WRITTEN PROBLEM: Scan the lines below for the string "wide" and report how many lines contain it, giving only the number.

COLLECTED MATERIAL:
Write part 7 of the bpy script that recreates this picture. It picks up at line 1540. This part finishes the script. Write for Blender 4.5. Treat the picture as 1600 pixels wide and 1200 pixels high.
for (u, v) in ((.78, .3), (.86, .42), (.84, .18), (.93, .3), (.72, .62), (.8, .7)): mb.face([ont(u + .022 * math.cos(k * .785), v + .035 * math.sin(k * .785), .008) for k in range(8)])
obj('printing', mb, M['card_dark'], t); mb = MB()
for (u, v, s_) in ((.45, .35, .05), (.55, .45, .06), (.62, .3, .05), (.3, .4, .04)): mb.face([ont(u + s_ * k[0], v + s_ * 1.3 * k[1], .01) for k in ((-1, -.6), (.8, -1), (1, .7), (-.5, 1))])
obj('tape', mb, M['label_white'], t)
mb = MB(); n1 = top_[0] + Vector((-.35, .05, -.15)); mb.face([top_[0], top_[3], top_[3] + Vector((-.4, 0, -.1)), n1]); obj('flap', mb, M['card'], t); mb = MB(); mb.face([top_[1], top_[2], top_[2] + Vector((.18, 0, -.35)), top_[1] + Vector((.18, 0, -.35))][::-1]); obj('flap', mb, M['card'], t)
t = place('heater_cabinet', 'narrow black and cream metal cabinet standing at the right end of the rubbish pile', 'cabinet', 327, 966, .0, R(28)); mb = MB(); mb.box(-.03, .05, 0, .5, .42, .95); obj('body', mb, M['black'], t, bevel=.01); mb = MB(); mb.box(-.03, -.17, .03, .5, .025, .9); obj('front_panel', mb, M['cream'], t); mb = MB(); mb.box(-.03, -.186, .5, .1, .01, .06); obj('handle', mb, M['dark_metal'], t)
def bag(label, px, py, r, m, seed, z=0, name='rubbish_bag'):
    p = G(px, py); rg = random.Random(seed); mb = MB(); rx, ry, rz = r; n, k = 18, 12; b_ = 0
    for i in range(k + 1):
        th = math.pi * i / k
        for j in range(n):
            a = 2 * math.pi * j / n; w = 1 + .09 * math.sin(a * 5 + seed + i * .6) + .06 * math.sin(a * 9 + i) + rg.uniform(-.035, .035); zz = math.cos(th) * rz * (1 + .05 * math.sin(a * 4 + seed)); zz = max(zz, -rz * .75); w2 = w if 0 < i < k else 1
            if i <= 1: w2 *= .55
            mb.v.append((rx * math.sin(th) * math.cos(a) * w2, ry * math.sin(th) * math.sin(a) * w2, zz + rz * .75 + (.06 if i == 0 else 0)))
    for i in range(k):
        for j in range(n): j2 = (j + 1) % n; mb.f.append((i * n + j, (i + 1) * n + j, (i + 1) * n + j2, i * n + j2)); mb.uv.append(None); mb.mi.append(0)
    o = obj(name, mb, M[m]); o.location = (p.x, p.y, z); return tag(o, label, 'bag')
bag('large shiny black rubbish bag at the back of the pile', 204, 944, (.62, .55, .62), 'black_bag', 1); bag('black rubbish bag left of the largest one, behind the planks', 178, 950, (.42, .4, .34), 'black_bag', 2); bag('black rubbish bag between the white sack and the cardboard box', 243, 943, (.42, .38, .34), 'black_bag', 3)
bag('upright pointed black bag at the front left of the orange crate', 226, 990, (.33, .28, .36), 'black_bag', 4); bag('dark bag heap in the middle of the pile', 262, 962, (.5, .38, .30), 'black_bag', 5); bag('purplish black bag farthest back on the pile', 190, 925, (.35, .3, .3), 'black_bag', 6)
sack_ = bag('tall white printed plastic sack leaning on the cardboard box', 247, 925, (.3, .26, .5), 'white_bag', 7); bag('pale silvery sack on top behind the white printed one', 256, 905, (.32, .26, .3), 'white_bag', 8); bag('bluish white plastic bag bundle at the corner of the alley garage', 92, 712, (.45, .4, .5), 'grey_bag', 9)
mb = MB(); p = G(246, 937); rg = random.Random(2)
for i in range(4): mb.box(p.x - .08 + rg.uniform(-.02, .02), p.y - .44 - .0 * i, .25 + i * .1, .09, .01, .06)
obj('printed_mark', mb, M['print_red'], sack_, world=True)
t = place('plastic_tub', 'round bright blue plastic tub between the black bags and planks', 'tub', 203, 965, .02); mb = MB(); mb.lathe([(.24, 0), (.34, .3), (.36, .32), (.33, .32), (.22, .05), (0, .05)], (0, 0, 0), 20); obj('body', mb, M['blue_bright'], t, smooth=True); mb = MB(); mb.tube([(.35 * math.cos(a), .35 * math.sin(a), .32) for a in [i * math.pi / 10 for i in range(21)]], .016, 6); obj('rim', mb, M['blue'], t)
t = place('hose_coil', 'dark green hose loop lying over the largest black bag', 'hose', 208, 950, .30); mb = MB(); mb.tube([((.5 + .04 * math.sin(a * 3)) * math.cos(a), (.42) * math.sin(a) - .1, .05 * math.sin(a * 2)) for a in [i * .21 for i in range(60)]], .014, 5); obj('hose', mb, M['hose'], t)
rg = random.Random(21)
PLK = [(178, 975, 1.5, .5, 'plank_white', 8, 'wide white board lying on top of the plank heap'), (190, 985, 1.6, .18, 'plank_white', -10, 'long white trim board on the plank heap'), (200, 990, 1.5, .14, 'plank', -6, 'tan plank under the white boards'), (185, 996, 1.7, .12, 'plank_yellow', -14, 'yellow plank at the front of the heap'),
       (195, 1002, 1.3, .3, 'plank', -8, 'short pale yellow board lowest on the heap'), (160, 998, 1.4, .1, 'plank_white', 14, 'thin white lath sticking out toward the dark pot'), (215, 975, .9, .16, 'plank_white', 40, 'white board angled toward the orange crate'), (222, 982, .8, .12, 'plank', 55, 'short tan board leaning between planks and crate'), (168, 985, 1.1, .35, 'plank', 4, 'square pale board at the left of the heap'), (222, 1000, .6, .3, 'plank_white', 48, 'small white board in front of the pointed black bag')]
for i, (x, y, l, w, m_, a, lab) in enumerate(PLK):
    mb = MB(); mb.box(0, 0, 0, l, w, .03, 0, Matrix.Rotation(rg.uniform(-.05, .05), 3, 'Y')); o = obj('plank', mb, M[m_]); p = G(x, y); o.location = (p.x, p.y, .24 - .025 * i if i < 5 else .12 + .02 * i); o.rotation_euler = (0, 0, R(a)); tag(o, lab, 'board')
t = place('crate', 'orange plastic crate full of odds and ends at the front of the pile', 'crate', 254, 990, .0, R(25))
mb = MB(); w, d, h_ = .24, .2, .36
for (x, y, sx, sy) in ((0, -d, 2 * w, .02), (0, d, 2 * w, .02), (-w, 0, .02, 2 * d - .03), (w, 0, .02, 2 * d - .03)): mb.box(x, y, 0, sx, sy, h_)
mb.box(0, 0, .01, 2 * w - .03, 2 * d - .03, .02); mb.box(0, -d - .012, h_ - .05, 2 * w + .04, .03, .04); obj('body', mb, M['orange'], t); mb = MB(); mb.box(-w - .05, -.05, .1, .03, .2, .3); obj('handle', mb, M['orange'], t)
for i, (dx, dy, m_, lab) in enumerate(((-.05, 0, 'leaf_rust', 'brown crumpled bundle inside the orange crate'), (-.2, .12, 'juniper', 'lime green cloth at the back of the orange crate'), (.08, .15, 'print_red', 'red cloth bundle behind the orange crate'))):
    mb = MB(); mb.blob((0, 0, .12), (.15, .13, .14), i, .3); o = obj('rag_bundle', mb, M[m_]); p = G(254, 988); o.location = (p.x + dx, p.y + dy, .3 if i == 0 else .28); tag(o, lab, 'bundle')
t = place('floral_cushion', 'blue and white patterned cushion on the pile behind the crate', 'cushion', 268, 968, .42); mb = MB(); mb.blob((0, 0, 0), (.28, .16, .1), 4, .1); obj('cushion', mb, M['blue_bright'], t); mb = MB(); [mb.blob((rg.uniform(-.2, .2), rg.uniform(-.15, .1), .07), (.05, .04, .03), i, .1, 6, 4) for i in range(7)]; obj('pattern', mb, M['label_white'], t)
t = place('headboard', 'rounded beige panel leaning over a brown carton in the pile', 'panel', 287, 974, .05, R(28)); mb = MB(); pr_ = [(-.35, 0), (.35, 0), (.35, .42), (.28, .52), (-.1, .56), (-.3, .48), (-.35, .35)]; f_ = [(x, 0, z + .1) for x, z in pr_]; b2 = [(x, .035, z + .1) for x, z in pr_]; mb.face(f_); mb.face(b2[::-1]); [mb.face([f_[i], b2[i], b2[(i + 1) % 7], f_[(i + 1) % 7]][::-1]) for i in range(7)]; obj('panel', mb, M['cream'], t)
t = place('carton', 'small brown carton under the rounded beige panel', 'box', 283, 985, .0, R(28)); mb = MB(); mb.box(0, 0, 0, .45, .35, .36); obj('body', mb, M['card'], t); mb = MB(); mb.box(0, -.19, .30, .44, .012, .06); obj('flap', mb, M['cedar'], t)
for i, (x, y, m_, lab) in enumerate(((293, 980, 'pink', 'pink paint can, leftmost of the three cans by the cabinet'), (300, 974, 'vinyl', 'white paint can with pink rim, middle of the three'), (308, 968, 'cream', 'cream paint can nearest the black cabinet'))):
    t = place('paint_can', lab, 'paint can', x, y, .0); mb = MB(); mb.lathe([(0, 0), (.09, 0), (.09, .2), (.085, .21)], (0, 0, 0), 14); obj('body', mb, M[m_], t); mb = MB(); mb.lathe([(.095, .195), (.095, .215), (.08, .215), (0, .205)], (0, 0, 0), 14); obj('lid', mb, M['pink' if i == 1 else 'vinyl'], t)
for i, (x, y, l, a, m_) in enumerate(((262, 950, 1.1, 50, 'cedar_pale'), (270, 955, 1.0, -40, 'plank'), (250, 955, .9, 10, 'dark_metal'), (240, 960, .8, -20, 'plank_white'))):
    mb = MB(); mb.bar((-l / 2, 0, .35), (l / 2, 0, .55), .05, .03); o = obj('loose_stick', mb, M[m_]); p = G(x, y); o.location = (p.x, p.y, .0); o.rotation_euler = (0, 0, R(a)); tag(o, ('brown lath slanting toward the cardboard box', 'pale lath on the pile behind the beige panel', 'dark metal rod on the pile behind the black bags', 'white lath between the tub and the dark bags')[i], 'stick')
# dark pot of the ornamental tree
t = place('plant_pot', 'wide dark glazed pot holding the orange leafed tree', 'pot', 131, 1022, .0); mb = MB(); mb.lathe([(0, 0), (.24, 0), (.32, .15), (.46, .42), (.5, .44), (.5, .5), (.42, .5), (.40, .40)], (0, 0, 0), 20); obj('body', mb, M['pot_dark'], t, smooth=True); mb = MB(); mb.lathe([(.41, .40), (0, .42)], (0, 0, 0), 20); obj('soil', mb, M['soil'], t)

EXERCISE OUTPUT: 3